### Exercise instructions
From the listing below, pick out each line with the word "This".

### Scenes as source code

####

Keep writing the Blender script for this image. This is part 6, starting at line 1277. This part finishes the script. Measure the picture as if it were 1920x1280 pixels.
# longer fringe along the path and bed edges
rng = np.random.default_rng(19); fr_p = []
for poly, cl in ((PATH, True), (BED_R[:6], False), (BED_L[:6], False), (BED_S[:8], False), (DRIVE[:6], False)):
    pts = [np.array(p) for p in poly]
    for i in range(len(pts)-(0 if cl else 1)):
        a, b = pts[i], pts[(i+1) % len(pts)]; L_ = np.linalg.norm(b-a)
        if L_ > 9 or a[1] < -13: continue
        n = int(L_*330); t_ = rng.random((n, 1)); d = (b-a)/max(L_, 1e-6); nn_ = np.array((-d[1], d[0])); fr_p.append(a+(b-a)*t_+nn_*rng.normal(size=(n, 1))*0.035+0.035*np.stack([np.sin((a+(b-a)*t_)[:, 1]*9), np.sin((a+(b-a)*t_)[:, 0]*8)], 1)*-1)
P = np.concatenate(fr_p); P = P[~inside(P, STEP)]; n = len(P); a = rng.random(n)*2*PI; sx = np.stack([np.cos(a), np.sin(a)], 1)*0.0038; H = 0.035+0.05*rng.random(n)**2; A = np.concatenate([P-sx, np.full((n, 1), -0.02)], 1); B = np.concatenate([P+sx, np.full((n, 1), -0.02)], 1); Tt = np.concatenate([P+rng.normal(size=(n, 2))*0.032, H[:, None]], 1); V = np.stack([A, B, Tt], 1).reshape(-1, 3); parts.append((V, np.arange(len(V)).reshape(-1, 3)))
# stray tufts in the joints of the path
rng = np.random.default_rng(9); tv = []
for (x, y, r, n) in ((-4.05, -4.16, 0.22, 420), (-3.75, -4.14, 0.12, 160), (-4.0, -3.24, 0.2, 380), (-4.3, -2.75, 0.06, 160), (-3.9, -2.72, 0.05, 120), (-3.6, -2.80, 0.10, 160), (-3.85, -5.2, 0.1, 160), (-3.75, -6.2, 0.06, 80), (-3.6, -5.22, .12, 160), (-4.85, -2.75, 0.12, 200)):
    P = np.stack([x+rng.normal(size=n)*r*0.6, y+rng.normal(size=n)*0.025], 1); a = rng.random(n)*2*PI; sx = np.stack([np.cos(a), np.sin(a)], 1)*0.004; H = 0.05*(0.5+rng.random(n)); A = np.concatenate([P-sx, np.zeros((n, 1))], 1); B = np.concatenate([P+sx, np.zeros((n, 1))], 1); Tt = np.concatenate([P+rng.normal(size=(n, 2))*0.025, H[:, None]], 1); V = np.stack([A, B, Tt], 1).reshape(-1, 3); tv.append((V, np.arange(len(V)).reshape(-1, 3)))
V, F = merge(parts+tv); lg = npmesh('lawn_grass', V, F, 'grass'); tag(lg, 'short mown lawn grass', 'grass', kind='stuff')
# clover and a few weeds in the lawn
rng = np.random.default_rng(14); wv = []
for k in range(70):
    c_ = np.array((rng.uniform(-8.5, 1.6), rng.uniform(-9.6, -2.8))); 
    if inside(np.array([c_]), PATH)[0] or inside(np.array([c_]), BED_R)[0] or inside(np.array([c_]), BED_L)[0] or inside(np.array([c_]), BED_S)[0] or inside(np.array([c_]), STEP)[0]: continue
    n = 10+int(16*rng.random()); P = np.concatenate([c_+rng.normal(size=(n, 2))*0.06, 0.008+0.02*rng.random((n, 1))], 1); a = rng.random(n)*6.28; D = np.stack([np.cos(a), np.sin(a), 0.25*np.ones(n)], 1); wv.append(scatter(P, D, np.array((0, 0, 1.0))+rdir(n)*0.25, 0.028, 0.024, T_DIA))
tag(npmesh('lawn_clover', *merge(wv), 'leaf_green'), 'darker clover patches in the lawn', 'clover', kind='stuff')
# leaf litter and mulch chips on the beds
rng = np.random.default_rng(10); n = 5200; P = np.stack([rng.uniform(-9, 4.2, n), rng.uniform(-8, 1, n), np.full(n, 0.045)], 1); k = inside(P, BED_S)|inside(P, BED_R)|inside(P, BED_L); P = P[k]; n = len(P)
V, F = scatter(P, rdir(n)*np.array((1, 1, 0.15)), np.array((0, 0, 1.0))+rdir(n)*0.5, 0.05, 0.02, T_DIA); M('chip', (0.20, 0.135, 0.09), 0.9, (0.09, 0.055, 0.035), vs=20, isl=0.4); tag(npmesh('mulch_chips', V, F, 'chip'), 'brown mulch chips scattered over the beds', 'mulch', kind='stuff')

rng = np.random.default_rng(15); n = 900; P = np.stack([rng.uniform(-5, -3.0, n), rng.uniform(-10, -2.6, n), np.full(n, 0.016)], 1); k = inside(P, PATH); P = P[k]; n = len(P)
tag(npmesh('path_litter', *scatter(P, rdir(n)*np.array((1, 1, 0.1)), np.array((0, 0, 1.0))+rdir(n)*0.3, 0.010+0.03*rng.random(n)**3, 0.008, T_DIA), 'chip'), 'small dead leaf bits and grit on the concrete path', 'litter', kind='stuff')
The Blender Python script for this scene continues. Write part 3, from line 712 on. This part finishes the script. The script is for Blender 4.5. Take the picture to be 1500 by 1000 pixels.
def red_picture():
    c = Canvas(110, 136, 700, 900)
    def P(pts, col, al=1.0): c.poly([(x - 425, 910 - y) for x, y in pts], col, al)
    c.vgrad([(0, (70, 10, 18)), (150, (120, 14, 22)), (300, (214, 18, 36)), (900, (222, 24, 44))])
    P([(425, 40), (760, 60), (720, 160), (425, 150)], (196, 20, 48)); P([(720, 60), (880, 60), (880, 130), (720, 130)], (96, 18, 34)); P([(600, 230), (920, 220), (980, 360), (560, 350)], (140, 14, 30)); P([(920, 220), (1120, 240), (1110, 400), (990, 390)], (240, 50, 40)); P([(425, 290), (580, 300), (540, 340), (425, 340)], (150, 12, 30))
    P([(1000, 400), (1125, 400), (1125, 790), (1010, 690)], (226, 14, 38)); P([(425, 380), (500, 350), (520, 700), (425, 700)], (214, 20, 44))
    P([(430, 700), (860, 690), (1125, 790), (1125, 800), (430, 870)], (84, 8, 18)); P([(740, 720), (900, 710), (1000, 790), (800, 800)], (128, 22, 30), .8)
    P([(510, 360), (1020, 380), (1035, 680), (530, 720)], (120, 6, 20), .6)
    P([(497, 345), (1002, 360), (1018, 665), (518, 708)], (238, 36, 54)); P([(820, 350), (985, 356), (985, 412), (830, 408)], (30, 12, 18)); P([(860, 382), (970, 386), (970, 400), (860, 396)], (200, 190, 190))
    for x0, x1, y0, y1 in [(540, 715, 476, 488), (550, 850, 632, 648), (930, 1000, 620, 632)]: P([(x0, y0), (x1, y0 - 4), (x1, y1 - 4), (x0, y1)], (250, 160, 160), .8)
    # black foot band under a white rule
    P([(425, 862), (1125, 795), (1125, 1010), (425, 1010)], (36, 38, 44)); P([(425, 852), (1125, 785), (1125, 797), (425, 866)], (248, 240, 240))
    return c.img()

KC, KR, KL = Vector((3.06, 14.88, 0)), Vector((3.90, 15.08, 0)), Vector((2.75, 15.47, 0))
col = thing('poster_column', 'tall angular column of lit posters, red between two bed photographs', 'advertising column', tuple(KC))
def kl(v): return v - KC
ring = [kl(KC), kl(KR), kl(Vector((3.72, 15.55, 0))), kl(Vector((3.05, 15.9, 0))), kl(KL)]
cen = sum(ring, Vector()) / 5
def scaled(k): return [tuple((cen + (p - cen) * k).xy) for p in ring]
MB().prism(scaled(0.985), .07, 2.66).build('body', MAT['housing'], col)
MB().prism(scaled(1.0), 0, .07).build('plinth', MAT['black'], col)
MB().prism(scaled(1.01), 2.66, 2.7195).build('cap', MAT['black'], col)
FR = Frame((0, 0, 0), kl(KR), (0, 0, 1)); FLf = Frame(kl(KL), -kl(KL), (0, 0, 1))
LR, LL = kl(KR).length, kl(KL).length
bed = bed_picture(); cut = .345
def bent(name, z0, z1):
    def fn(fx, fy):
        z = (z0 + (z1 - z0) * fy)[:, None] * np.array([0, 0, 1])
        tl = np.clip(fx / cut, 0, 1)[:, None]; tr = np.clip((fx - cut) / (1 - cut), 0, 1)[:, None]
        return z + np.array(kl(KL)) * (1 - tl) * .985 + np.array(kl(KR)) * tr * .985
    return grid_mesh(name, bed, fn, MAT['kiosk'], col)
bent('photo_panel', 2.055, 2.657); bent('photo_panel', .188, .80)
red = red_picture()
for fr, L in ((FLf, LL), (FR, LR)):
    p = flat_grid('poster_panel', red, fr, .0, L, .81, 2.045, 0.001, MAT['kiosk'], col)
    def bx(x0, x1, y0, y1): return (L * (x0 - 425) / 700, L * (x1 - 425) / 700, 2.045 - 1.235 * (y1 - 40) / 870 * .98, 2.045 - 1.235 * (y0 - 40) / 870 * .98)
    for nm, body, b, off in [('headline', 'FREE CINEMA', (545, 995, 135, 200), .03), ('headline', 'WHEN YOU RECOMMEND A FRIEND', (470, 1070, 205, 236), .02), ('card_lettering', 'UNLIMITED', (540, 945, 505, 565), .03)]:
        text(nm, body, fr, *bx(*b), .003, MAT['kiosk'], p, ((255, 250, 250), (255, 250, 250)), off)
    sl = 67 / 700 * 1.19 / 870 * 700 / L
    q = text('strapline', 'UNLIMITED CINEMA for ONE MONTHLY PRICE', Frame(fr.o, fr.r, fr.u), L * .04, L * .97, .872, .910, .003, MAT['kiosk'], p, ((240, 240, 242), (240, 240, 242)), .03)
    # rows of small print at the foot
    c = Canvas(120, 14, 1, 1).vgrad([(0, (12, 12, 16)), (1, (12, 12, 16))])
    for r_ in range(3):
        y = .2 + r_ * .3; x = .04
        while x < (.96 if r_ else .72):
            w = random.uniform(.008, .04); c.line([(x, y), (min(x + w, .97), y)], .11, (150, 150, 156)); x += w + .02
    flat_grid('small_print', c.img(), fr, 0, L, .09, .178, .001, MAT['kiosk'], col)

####

### Final result
Keep writing the Blender script for this image. This is part 6, starting at line 1277. This part finishes the script. Measure the picture as if it were 1920x1280 pixels.
The Blender Python script for this scene continues. Write part 3, from line 712 on. This part finishes the script. The script is for Blender 4.5. Take the picture to be 1500 by 1000 pixels.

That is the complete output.